Output the material beneath exactly, leaving nothing out.

GIVEN DATA:
--- START ---

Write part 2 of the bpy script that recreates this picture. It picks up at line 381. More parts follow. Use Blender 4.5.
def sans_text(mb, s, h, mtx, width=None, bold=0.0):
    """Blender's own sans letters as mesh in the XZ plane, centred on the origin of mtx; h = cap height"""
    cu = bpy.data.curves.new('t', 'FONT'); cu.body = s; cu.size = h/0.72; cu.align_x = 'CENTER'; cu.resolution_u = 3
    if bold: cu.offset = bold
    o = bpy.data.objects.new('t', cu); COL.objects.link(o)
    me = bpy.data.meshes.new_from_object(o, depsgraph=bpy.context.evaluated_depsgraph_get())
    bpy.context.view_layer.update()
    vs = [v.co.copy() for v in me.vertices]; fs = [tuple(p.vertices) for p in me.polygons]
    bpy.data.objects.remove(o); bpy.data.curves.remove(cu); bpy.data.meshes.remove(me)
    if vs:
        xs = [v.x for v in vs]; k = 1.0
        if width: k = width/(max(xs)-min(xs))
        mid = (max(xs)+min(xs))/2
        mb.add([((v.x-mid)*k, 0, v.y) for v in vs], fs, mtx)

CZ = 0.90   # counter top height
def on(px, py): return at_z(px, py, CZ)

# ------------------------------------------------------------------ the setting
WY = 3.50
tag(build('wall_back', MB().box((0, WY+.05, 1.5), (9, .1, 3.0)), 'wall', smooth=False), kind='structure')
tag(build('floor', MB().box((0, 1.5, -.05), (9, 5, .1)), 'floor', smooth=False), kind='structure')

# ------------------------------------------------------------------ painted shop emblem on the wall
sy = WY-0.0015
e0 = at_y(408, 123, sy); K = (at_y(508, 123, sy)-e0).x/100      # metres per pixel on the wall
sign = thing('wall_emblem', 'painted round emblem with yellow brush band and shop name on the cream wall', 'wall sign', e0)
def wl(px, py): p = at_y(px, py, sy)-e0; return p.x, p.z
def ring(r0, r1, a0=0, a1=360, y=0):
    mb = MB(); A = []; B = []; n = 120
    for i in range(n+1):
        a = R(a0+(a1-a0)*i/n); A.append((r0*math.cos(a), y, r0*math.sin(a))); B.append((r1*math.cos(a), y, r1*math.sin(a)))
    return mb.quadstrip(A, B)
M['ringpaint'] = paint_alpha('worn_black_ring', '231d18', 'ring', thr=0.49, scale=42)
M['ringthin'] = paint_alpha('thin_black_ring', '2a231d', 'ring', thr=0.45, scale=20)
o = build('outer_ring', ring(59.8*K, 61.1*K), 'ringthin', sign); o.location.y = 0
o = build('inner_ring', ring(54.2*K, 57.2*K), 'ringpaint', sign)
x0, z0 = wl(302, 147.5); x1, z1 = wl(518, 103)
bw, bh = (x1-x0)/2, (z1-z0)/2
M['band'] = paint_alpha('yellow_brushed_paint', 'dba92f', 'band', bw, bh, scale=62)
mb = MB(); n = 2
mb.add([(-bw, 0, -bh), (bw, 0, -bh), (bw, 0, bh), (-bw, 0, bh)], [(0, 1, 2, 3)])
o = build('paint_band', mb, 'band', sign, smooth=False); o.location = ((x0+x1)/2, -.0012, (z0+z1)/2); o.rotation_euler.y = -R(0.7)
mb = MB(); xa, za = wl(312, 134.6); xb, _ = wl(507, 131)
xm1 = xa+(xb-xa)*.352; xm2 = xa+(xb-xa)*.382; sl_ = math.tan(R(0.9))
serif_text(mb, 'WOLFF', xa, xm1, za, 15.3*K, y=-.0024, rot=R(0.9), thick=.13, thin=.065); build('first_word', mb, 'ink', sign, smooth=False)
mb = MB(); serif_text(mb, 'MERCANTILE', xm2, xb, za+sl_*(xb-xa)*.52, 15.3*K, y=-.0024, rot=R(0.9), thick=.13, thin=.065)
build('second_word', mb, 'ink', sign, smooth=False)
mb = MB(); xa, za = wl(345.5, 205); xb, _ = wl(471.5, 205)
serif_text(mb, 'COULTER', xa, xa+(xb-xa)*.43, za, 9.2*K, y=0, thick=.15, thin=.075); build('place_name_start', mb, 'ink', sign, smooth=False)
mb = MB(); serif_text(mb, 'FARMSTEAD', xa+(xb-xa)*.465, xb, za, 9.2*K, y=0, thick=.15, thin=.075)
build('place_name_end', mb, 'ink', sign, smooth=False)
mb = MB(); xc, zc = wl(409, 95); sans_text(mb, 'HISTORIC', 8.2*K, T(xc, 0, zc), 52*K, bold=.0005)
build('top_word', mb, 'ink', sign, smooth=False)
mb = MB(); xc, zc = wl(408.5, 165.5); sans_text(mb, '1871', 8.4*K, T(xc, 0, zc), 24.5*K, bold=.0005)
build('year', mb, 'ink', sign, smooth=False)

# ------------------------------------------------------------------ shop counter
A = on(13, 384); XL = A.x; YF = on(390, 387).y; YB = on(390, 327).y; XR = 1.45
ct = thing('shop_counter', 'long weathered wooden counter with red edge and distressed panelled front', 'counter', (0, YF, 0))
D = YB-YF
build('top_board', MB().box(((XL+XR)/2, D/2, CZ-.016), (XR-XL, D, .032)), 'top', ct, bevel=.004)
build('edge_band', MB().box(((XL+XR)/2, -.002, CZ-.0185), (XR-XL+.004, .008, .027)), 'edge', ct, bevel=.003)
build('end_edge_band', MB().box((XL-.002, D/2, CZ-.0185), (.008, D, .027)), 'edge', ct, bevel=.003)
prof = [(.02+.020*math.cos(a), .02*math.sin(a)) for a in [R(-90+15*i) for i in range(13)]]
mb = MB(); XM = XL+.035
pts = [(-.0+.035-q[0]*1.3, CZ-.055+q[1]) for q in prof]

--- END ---

OUTPUT FOR THIS EXERCISE:
Write part 2 of the bpy script that recreates this picture. It picks up at line 381. More parts follow. Use Blender 4.5.
def sans_text(mb, s, h, mtx, width=None, bold=0.0):
    """Blender's own sans letters as mesh in the XZ plane, centred on the origin of mtx; h = cap height"""
    cu = bpy.data.curves.new('t', 'FONT'); cu.body = s; cu.size = h/0.72; cu.align_x = 'CENTER'; cu.resolution_u = 3
    if bold: cu.offset = bold
    o = bpy.data.objects.new('t', cu); COL.objects.link(o)
    me = bpy.data.meshes.new_from_object(o, depsgraph=bpy.context.evaluated_depsgraph_get())
    bpy.context.view_layer.update()
    vs = [v.co.copy() for v in me.vertices]; fs = [tuple(p.vertices) for p in me.polygons]
    bpy.data.objects.remove(o); bpy.data.curves.remove(cu); bpy.data.meshes.remove(me)
    if vs:
        xs = [v.x for v in vs]; k = 1.0
        if width: k = width/(max(xs)-min(xs))
        mid = (max(xs)+min(xs))/2
        mb.add([((v.x-mid)*k, 0, v.y) for v in vs], fs, mtx)

CZ = 0.90   # counter top height
def on(px, py): return at_z(px, py, CZ)

# ------------------------------------------------------------------ the setting
WY = 3.50
tag(build('wall_back', MB().box((0, WY+.05, 1.5), (9, .1, 3.0)), 'wall', smooth=False), kind='structure')
tag(build('floor', MB().box((0, 1.5, -.05), (9, 5, .1)), 'floor', smooth=False), kind='structure')

# ------------------------------------------------------------------ painted shop emblem on the wall
sy = WY-0.0015
e0 = at_y(408, 123, sy); K = (at_y(508, 123, sy)-e0).x/100      # metres per pixel on the wall
sign = thing('wall_emblem', 'painted round emblem with yellow brush band and shop name on the cream wall', 'wall sign', e0)
def wl(px, py): p = at_y(px, py, sy)-e0; return p.x, p.z
def ring(r0, r1, a0=0, a1=360, y=0):
    mb = MB(); A = []; B = []; n = 120
    for i in range(n+1):
        a = R(a0+(a1-a0)*i/n); A.append((r0*math.cos(a), y, r0*math.sin(a))); B.append((r1*math.cos(a), y, r1*math.sin(a)))
    return mb.quadstrip(A, B)
M['ringpaint'] = paint_alpha('worn_black_ring', '231d18', 'ring', thr=0.49, scale=42)
M['ringthin'] = paint_alpha('thin_black_ring', '2a231d', 'ring', thr=0.45, scale=20)
o = build('outer_ring', ring(59.8*K, 61.1*K), 'ringthin', sign); o.location.y = 0
o = build('inner_ring', ring(54.2*K, 57.2*K), 'ringpaint', sign)
x0, z0 = wl(302, 147.5); x1, z1 = wl(518, 103)
bw, bh = (x1-x0)/2, (z1-z0)/2
M['band'] = paint_alpha('yellow_brushed_paint', 'dba92f', 'band', bw, bh, scale=62)
mb = MB(); n = 2
mb.add([(-bw, 0, -bh), (bw, 0, -bh), (bw, 0, bh), (-bw, 0, bh)], [(0, 1, 2, 3)])
o = build('paint_band', mb, 'band', sign, smooth=False); o.location = ((x0+x1)/2, -.0012, (z0+z1)/2); o.rotation_euler.y = -R(0.7)
mb = MB(); xa, za = wl(312, 134.6); xb, _ = wl(507, 131)
xm1 = xa+(xb-xa)*.352; xm2 = xa+(xb-xa)*.382; sl_ = math.tan(R(0.9))
serif_text(mb, 'WOLFF', xa, xm1, za, 15.3*K, y=-.0024, rot=R(0.9), thick=.13, thin=.065); build('first_word', mb, 'ink', sign, smooth=False)
mb = MB(); serif_text(mb, 'MERCANTILE', xm2, xb, za+sl_*(xb-xa)*.52, 15.3*K, y=-.0024, rot=R(0.9), thick=.13, thin=.065)
build('second_word', mb, 'ink', sign, smooth=False)
mb = MB(); xa, za = wl(345.5, 205); xb, _ = wl(471.5, 205)
serif_text(mb, 'COULTER', xa, xa+(xb-xa)*.43, za, 9.2*K, y=0, thick=.15, thin=.075); build('place_name_start', mb, 'ink', sign, smooth=False)
mb = MB(); serif_text(mb, 'FARMSTEAD', xa+(xb-xa)*.465, xb, za, 9.2*K, y=0, thick=.15, thin=.075)
build('place_name_end', mb, 'ink', sign, smooth=False)
mb = MB(); xc, zc = wl(409, 95); sans_text(mb, 'HISTORIC', 8.2*K, T(xc, 0, zc), 52*K, bold=.0005)
build('top_word', mb, 'ink', sign, smooth=False)
mb = MB(); xc, zc = wl(408.5, 165.5); sans_text(mb, '1871', 8.4*K, T(xc, 0, zc), 24.5*K, bold=.0005)
build('year', mb, 'ink', sign, smooth=False)

# ------------------------------------------------------------------ shop counter
A = on(13, 384); XL = A.x; YF = on(390, 387).y; YB = on(390, 327).y; XR = 1.45
ct = thing('shop_counter', 'long weathered wooden counter with red edge and distressed panelled front', 'counter', (0, YF, 0))
D = YB-YF
build('top_board', MB().box(((XL+XR)/2, D/2, CZ-.016), (XR-XL, D, .032)), 'top', ct, bevel=.004)
build('edge_band', MB().box(((XL+XR)/2, -.002, CZ-.0185), (XR-XL+.004, .008, .027)), 'edge', ct, bevel=.003)
build('end_edge_band', MB().box((XL-.002, D/2, CZ-.0185), (.008, D, .027)), 'edge', ct, bevel=.003)
prof = [(.02+.020*math.cos(a), .02*math.sin(a)) for a in [R(-90+15*i) for i in range(13)]]
mb = MB(); XM = XL+.035
pts = [(-.0+.035-q[0]*1.3, CZ-.055+q[1]) for q in prof]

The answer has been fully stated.